Meet the Artist // Binyu Chen (Bing)
Bing 饼, a Chinese pancake that never had a certain flavor. Through performance, sound, and text to explore unstable states where boundaries between subject and object, human and non-human, visible and invisible begin to blur. For Bing, these unstable states are not failures but possibilities—ways of opposing interpretation, resisting discipline and questioning this world.
Can you tell me a bit about yourself and what you’re working on for your residency here?
I am here to collect and work with discarded objects–recycling in my own way. Trash can really reflect the history and the culture in different cities, and also the way people abandon things in different places. For example, some people just abandon things on the street in Berlin, because it’s tolerated. But in London, where I studied, you can only abandon things in the yard or, if you have something really big to throw out, you have to contact a company to do that and pay the fee. It’s very different.

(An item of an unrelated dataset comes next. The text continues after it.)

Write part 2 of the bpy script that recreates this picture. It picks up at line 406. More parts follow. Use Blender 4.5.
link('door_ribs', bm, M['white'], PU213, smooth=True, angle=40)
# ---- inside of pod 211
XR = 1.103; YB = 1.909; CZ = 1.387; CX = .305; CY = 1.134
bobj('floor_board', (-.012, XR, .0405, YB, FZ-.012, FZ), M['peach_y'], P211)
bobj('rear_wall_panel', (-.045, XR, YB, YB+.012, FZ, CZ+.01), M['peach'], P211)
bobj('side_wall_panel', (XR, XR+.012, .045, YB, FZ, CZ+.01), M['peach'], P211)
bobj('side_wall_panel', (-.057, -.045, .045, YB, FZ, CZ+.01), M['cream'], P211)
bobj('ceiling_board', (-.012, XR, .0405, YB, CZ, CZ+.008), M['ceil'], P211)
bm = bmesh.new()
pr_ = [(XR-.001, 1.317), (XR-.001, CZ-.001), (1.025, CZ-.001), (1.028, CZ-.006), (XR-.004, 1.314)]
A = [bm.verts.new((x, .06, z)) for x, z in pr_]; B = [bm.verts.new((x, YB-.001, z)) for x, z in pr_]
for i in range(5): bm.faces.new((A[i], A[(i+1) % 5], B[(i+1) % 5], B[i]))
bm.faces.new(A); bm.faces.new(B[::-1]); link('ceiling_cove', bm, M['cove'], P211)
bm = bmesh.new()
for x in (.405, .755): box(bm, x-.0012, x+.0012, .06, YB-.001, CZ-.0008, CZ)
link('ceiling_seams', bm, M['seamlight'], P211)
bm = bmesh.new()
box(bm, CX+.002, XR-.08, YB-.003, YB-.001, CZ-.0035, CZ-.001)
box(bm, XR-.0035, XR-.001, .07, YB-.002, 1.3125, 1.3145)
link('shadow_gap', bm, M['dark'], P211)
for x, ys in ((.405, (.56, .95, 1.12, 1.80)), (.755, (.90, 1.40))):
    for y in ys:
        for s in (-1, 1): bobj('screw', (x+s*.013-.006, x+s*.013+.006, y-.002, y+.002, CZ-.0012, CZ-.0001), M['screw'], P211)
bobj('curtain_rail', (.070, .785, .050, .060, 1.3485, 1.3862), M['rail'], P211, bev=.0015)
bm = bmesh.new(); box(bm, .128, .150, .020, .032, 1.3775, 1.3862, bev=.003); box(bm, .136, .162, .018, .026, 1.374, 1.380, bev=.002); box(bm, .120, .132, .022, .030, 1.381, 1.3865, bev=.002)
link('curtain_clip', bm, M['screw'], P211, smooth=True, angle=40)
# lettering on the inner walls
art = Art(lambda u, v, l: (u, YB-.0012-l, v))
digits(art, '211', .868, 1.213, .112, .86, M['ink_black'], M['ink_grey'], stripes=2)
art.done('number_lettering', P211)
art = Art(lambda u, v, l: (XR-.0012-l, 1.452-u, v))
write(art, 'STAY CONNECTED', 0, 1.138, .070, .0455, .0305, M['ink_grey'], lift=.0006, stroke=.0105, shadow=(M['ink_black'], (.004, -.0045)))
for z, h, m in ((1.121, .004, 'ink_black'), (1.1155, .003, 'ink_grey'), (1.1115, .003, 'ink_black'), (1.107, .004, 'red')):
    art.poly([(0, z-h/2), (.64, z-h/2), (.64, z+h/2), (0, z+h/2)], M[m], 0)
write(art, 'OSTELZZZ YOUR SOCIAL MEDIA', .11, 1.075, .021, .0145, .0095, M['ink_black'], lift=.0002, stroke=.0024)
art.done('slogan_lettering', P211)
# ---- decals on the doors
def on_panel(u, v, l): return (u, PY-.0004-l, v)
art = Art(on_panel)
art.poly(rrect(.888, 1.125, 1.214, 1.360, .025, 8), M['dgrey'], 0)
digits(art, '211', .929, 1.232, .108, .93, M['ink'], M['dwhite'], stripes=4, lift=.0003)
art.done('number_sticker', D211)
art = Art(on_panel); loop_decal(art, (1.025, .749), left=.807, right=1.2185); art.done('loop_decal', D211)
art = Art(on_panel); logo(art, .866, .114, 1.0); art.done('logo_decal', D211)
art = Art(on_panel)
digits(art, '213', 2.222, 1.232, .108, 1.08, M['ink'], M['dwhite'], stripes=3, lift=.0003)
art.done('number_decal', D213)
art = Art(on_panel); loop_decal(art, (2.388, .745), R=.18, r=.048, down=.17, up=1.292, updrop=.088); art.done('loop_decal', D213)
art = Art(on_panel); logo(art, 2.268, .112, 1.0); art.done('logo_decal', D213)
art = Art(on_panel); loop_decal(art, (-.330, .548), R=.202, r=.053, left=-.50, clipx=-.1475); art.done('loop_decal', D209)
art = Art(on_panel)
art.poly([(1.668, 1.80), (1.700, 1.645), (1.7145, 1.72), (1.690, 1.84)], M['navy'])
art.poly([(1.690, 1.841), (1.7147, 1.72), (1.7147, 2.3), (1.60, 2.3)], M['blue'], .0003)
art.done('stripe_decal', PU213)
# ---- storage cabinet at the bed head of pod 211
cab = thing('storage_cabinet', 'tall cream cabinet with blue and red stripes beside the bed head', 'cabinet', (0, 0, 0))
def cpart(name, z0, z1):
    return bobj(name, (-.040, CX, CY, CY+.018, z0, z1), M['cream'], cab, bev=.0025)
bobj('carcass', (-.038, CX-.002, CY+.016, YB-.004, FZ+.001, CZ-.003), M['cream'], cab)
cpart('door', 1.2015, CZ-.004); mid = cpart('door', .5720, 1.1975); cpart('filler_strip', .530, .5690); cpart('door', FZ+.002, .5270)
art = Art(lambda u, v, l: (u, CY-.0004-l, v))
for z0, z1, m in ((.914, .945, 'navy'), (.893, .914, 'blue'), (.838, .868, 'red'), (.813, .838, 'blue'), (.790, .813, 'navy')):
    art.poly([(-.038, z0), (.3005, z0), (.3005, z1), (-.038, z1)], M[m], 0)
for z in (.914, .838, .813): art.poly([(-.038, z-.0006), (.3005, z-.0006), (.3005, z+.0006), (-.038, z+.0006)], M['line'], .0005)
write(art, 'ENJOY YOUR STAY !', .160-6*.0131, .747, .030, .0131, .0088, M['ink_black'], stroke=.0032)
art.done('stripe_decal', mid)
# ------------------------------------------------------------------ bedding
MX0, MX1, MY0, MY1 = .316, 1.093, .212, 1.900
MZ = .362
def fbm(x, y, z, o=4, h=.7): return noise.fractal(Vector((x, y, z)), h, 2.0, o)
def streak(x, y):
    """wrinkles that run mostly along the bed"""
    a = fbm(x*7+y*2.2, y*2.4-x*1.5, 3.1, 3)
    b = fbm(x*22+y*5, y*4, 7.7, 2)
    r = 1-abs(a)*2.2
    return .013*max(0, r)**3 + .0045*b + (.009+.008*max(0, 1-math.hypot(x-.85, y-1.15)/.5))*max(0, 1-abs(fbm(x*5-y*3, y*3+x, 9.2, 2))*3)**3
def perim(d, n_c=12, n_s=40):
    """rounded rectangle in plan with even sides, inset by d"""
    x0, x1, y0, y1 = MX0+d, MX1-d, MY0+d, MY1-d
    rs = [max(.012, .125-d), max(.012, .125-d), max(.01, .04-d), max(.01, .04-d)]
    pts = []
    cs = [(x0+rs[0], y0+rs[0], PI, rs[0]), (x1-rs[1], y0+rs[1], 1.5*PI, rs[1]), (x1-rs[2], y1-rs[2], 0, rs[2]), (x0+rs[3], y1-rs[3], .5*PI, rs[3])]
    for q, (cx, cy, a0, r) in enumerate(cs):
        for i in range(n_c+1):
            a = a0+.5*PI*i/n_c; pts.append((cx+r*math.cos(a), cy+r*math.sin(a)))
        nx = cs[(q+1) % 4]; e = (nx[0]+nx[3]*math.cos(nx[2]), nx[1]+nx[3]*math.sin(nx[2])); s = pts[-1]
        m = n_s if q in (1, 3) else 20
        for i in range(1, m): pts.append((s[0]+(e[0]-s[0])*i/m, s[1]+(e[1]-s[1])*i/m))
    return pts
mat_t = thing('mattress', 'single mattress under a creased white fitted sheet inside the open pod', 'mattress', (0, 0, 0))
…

In my hometown, I come from a very remote place in China near Chongqing, and people don’t really abandon things. They like to reuse them or give them to homeless people directly. It’s hard to find something really abandoned.
So, when I showed my father my studio at GlogauAIR, he was shocked because he thought I was digging from a trash bin. He didn’t know it is easy to collect abandoned things here. He was like, oh, my God, it’s so bad. I didn’t expect your life to have this much struggle in Europe! I was like, it’s not that bad!
The way people abandon things reflects the power structure in society. People can also be abandoned. If you lose the ability to work for this society, it can easily abandon you. Like homeless people, they lose their identity, they are “abandoned”, and they could be any of us. There’s no difference between human and non-human under the society’s structure.
For my residency, I’ve collected a lot of trash– mainly bicycle parts. I want to turn them into a music machine, to play by themselves. But at the same time, I want to do a performance to disturb the machine when playing–to have a dialogue with them. It reflects my concept of human and non-human– a conversation between them and me.

You’re de-centering human forms in your art. You also offer a vulnerable and in-depth insight to your identity through text. How do these two approaches work together for you that on the surface may seem contradictory?
The non-human concept always begins from human thoughts. It’s not only my concept, it’s philosophical. It all starts from who I am. I ask, what is the relationship between me and the world, and how do I communicate with it? And trying to make this world become better, or making myself become better. If someone says I only work with objects, and that my work has nothing to do with human beings, I don’t think it makes sense. It would lose the point of exploring things.
My work explores how society disciplines ourselves. My first point is the law. How laws shape us. Judgment actually comes from law. It disciplines our body directly, then it impacts our thoughts. That is also why I am constantly doing performance. Because people really need to use the body to feel the world and themselves and their connection with the world again. To resist the discipline of the law within judgment. That’s actually how I started to make art, and the core of my concept is how to resist discipline.
Another point is my technical medium. More specifically, in language and social media. That’s why I work with text. Language also conceals the power structure. The language you use and the way you express yourself reveal your social status. But at the same time, language is also a tool that can be used as a means of resistance. It’s a reasoning problem. You take different steps to try to solve the answer. My concept behind my art is like a mind map–a mind map of resisting discipline, that makes me start to think about power structures.
What makes a power structure is dualism. I can’t say what creates dualism. I’m still using my art to explore this. If we really need to abandon dualism, we need to start to blur the boundary between human and non-human. That’s how I start to decentralize human form.
That’s why I don’t think my approaches conflict at all.

You take on personas that have drastically different appearances in your video art. How do you create these characters, and what are the stories behind the performance?
It’s actually very easy for me, because those kinds of different characters, they all come from myself. Sometimes I’m a serious and academic person—I observe the world and think very carefully. That’s reflected in the character who uses a ruler to measure objects and the world.
But sometimes I feel like I’m a clown. This personality was shaped by my childhood. In my hometown, we don’t have culture at all. People don’t respect culture. They don’t read. They hate people. They hate knowledge. They hate knowledgeable people. So, I pretended I didn’t know anything when I was a kid, because that’s the only way they accepted me. That’s why it’s also one of my personas, being a clown, because otherwise I couldn’t survive in my home environment. I have to be the clown, otherwise nobody is going to be friends with me, or always judge me. That’s how this clown character in my work, “PATHETIC”, came from: they touched objects using other people’s “bodies” (their thoughts).
Sometimes I just feel like I’m an innocent internet kid-I explore the world through the internet. That’s why I have a piece called “Internet.” It’s complicated to figure out what is going on in my mind all the time. For me, everything is so complicated. It’s like I cannot feel myself, my emotions well. Performance is a way to know myself better.